» **Exercise**: Reproduce the first line and every line after it, exactly, through the one containing "COL = S.collection". Leave out the rest.

» **Raw data**:
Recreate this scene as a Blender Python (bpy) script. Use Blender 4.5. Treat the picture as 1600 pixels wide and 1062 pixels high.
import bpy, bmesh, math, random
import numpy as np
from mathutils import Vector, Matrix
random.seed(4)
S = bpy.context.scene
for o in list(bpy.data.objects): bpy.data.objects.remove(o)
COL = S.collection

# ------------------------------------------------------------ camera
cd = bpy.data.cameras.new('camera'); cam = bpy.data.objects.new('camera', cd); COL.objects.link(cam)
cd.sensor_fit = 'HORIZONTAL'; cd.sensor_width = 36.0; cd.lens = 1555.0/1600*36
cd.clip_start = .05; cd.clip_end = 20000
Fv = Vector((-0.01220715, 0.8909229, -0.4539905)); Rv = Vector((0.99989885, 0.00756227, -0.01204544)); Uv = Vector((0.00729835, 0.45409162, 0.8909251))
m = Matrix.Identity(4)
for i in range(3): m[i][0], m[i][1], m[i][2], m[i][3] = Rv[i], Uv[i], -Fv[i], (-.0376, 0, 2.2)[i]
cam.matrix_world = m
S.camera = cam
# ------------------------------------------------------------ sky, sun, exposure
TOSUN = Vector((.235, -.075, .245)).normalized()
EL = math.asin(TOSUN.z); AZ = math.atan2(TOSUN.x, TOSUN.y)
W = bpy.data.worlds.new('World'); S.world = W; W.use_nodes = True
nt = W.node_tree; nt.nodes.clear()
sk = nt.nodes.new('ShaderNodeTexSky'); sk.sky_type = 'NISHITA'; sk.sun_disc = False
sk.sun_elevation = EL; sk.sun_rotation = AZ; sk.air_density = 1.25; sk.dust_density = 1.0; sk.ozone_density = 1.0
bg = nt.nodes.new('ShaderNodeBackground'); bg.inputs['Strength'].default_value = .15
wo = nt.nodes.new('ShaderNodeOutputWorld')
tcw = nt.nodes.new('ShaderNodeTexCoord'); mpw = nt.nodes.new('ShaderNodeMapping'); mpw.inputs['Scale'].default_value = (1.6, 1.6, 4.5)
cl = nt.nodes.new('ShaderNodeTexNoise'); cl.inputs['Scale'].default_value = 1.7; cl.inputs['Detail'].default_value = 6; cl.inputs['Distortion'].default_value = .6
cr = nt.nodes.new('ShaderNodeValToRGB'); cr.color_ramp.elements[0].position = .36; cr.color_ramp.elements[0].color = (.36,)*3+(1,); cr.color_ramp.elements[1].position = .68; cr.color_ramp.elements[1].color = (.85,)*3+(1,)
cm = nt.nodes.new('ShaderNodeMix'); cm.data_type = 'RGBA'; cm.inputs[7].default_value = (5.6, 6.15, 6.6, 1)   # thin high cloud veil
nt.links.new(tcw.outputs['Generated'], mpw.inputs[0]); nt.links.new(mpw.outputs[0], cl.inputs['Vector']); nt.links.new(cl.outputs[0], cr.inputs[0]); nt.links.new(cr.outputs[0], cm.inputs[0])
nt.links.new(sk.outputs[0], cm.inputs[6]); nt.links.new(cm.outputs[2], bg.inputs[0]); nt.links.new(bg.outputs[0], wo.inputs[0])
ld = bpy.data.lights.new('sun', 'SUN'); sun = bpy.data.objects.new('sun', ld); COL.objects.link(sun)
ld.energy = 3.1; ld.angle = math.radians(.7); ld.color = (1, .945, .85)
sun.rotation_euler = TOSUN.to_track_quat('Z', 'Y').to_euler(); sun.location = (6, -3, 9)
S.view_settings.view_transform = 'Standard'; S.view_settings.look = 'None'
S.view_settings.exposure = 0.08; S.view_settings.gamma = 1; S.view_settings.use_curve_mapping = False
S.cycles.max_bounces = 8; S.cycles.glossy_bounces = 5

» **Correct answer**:
Recreate this scene as a Blender Python (bpy) script. Use Blender 4.5. Treat the picture as 1600 pixels wide and 1062 pixels high.
import bpy, bmesh, math, random
import numpy as np
from mathutils import Vector, Matrix
random.seed(4)
S = bpy.context.scene
for o in list(bpy.data.objects): bpy.data.objects.remove(o)
COL = S.collection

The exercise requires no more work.